** Problem description **
Count how many lines below include the string "parts", and give that number without anything else.

** Recorded information **
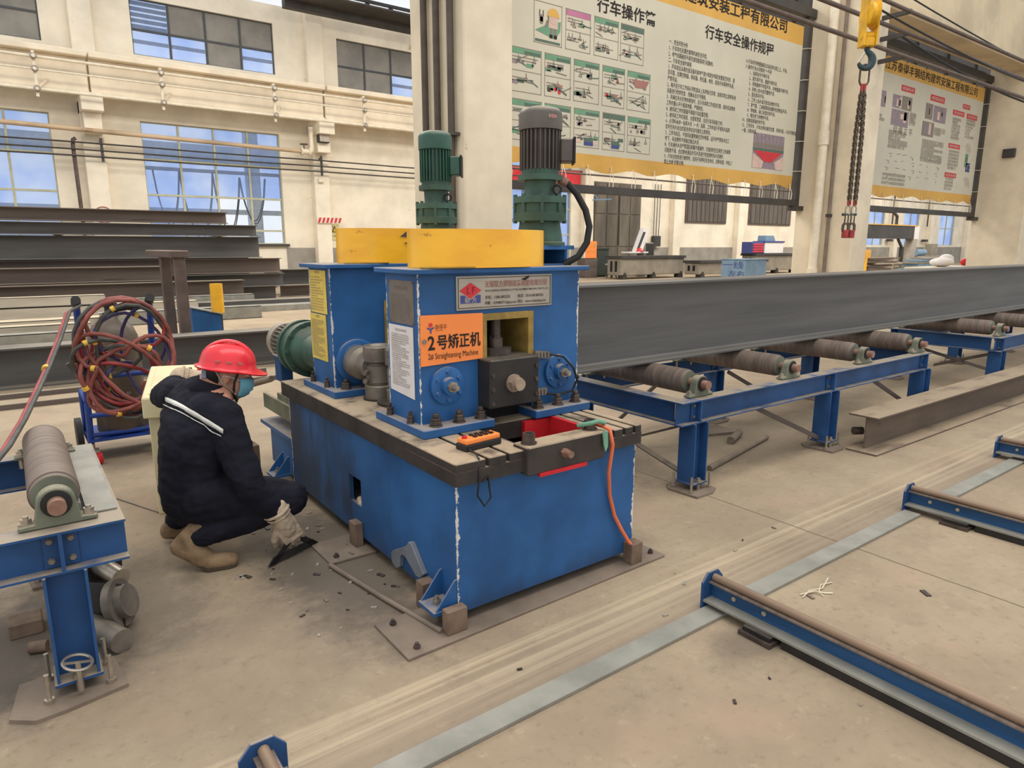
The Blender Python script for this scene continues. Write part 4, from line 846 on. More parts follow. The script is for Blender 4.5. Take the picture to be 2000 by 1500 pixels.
# ------------------------------------------------------------------ roller conveyors
RY0, RY1, RZ0, RZ1 = 2.55, 3.62, 0.44, 0.585
def roller_table(lbl, x0, x1, rollers, legs, left=False):
    t = thing('roller_conveyor', lbl, 'conveyor', ((x0 + x1) / 2, (RY0 + RY1) / 2, 0), 'blue roller conveyor sections')
    zc = (RZ0 + RZ1) / 2
    for y, k in ((RY0 + 0.04, 0), (RY1, 1)):
        B().ibeam((x0, y, zc), (x1, y, zc), RZ1 - RZ0, 0.10, 0.008, 0.007).obj('side_rail', M['blue_rail'], t)
    for x in (x0 + 0.05, x1 - 0.05):
        B().ibeam((x, RY0 + 0.09, zc), (x, RY1 - 0.05, zc), RZ1 - RZ0, 0.10, 0.008, 0.007).obj('cross_rail', M['blue_rail'], t)
    for x in rollers:
        g = B().cyl((x, 2.72, 0.665), (x, 3.50, 0.665), 0.077, n=32)
        g.cyl((x, 2.70, 0.665), (x, 2.72, 0.665), 0.070, 0.074, n=32)
        ro = g.obj('roller', M['roller'], t, smooth=40)
        B().lathe((x, 2.715, 0.665), (0, -1, 0), [(0, 0.068), (0.018, 0.068), (0.0181, 0.05), (0.02, 0.03)], 30).obj('roller_end', M['bearing'], ro, smooth=40)
        B().cyl((x, 2.55, 0.665), (x, 3.62, 0.665), 0.027, n=20).obj('shaft', M['shaft_rust'], ro, smooth=40)
        for y in (2.625, 3.56):
            b = B(); ang = [PI * i / 14 for i in range(15)]
            prof = [(x - 0.112, 0.587), (x + 0.112, 0.587), (x + 0.112, 0.603), (x + 0.066, 0.607)] + [(x + 0.056 * math.cos(a), 0.665 + 0.053 * math.sin(a)) for a in ang] + [(x - 0.066, 0.607), (x - 0.112, 0.603)]
            b.poly([(px, y - 0.026, pz) for px, pz in prof], (0, 0.052, 0))
            pb = b.obj('pillow_block', M['bearing'], t, bevel=0.004, recalc=True)
            B().lathe((x, y - 0.026, 0.665), (0, -1, 0), [(0, 0.045), (0.004, 0.045), (0.005, 0.03), (0.006, 0.03)], 22).obj('bearing_face', M['rubber'], pb, smooth=40)
            for s in (-0.088, 0.088):
                B().cyl((x + s, y, 0.604), (x + s, y, 0.61), 0.022, n=14).hexnut((x + s, y, 0.61), (0, 0, 1), 0.017, 0.014).cyl((x + s, y, 0.545), (x + s, y, 0.606), 0.012, n=10).cyl((x + s, y, 0.61), (x + s, y, 0.632), 0.009, n=10).obj('block_bolt', M['bright'], pb, smooth=35)
    for x in legs:
        for y, fr in ((RY0 + 0.04, True), (RY1, False)):
            lg = B().ibeam((x, y, 0.05), (x, y, RZ0), 0.125, 0.125, 0.009, 0.007, (1, 0, 0))
            l = lg.obj('leg', M['blue_rail'], t)
            B().box(x - 0.07, x + 0.07, y - 0.068, y + 0.068, 0.05, 0.06).obj('leg_foot', M['blue_rail'], l)
            b = B()
            if left and fr:
                b.poly([(x - 0.20, y - 0.10, 0), (x - 0.13, y - 0.155, 0), (x - 0.05, y - 0.15, 0), (x + 0.135, y - 0.115, 0), (x + 0.115, y + 0.10, 0), (x - 0.17, y + 0.10, 0)], (0, 0, 0.014))
            else:
                b.poly([(x - 0.11, y - 0.14, 0), (x + 0.04, y - 0.14, 0), (x + 0.12, y - 0.10, 0), (x + 0.12, y + 0.11, 0), (x - 0.08, y + 0.13, 0), (x - 0.13, y + 0.07, 0)], (0, 0, 0.014))
            p = b.obj('leg_plate', M['plate_floor'], t, recalc=True)
            for (ax, ay) in ((-0.09, -0.075), (0.085, 0.06), (-0.085, 0.07), (0.09, -0.07)):
                B().cyl((x + ax, y + ay, 0.014), (x + ax, y + ay, 0.115), 0.008, n=10).hexnut((x + ax, y + ay, 0.014), (0, 0, 1), 0.016, 0.014).obj('anchor_bolt', M['bright'], p, smooth=35)
            B().cyl((x, y - 0.055, 0.014), (x, y - 0.055, 0.09), 0.012, n=10).hexnut((x, y - 0.055, 0.06), (0, 0, 1), 0.02, 0.016).obj('jack_bolt', M['bright'], l, smooth=35)
            B().box(x - 0.006, x + 0.006, y - 0.05, y - 0.004, RZ0 + 0.008, RZ1 - 0.008).obj('stiffener', M['blue_rail'], t)
            B().box(x - 0.05, x + 0.05, y - 0.012, y - 0.004, RZ0 + 0.015, RZ1 - 0.015).obj('splice_plate', M['blue_rail'], t)
            for (ax, az) in ((-0.03, 0.035), (0.03, 0.035), (-0.03, -0.035), (0.03, -0.035)):
                B().lathe((x + ax, y - 0.012, zc + az), (0, -1, 0), [(0, 0.012), (0.003, 0.012), (0.0031, 0.009), (0.011, 0.009)], 6).obj('splice_bolt', M['steel'], t)
    return t
T1 = roller_table('blue roller conveyor section joined to the right end of the straightening machine', 3.13, 6.47, [3.38, 4.37, 5.42, 6.36], [3.31, 4.86, 6.40])
T2 = roller_table('second blue roller conveyor section farther along the line under the beam end', 8.05, 13.4, [8.25, 9.3, 10.3, 11.3, 12.3], [8.15, 9.9, 11.6, 13.3])
T0 = roller_table('blue roller table with one roller at the near left of the squatting worker', -1.75, 0.225, [-1.5, 0.04], [-1.45, 0.035], left=True)
for (t, a, b_) in ((T1, (3.36, 2.55, 0.03), (3.13, 3.55, 0.42)), (T1, (3.20, 2.62, 0.42), (3.25, 3.5, 0.05)), (T1, (4.80, 2.6, 0.08), (3.98, 2.62, 0.43)), (T1, (4.05, 3.55, 0.43), (3.45, 3.6, 0.06)), (T1, (5.0, 3.58, 0.42), (5.7, 3.6, 0.1)), (T1, (6.35, 2.62, 0.10), (5.6, 2.62, 0.43)),
                   (T2, (8.2, 2.6, 0.42), (9.0, 3.5, 0.08)), (T2, (8.2, 3.55, 0.42), (8.9, 2.7, 0.08)), (T2, (9.0, 2.6, 0.42), (9.8, 2.62, 0.08))):
    B().bar(a, b_, 0.032, 0.012, (0, 1, 0)).obj('brace', M['stack_brown'], t)
# details seen only on the left table: a long grey channel beside the roller, a T-handle jack
B().box(0.125, 0.215, 2.66, 3.62, 0.587, 0.592).box(0.10, 0.112, 2.70, 3.62, 0.545, 0.62).obj('grey_cover', M['strip'], T0)
B().torus((0.035, 2.50, 0.135), (0.25, -0.15, 1), 0.043, 0.005, 22).cyl((0.035, 2.50, 0.03), (0.035, 2.50, 0.135), 0.009, n=10).bar((-0.006, 2.50, 0.145), (0.076, 2.50, 0.125), 0.007, 0.006).obj('jack_ring', M['bright'], T0, smooth=50)

# loose turned parts under the left table
def loose(b, nm, lbl, cat, m, smooth=40, bevel=0, group=None): return tag(recentre(b.obj(nm, m, smooth=smooth, bevel=bevel)), lbl, cat, group)
loose(B().cyl((0.10, 2.93, 0.045), (0.185, 2.72, 0.045), 0.044, n=24), 'round_bar', 'short thick steel round bar lying nearest under the single-roller table', 'bar', M['steel'])
loose(B().cyl((0.14, 3.34, 0.15), (0.235, 3.10, 0.13), 0.038, n=24), 'round_bar', 'polished steel round bar resting on the dark coupling under the single-roller table', 'bar', M['bright'])
loose(B().lathe((0.19, 2.93, 0.10), (0.75, -0.45, 0.25), [(0, 0.045), (0.0, 0.095), (0.03, 0.095), (0.031, 0.07), (0.06, 0.065), (0.06, 0.045)], 28), 'coupling_flange', 'bright ring flange standing under the single-roller table', 'flange', M['steel'])
loose(B().poly([(0.07, 2.95, 0.085), (0.21, 2.86, 0.085), (0.22, 2.92, 0.17), (0.08, 3.0, 0.19)], (0.0, 0.0, 0.012)).poly([(0.07, 2.95, 0.02), (0.21, 2.86, 0.02), (0.21, 2.86, 0.085), (0.07, 2.95, 0.085)], (0.01, 0.03, 0)), 'angle_block', 'black bent steel block between the scrap bars under the single-roller table', 'block', M['black'], 40)
loose(B().lathe((0.13, 3.34, 0.11), (0.6, -0.7, 0.1), [(0, 0.10), (0.05, 0.11), (0.08, 0.11), (0.081, 0.055), (0.10, 0.05)], 26), 'shaft_coupling', 'dark shaft coupling behind the bright ring under the single-roller table', 'coupling', M['black'])
loose(B().lathe((0.17, 3.42, 0.24), (0.5, -0.8, -0.1), [(0, 0.05), (0, 0.10), (0.025, 0.10), (0.026, 0.05)], 24), 'thin_flange', 'thin dark disc flange topmost in the scrap under the single-roller table', 'flange', M['black'])
loose(B().cyl((-0.10, 2.92, 0.022), (-0.045, 2.90, 0.022), 0.022, n=16), 'short_stub', 'small dark steel stub on the far side of the table leg', 'bar', M['block'])
loose(B().box(-0.16, -0.05, 3.06, 3.16, 0.0, 0.06), 'timber_block', 'square dusty block on the floor behind the single-roller table leg', 'block', M['block'], None, 0.004)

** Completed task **
2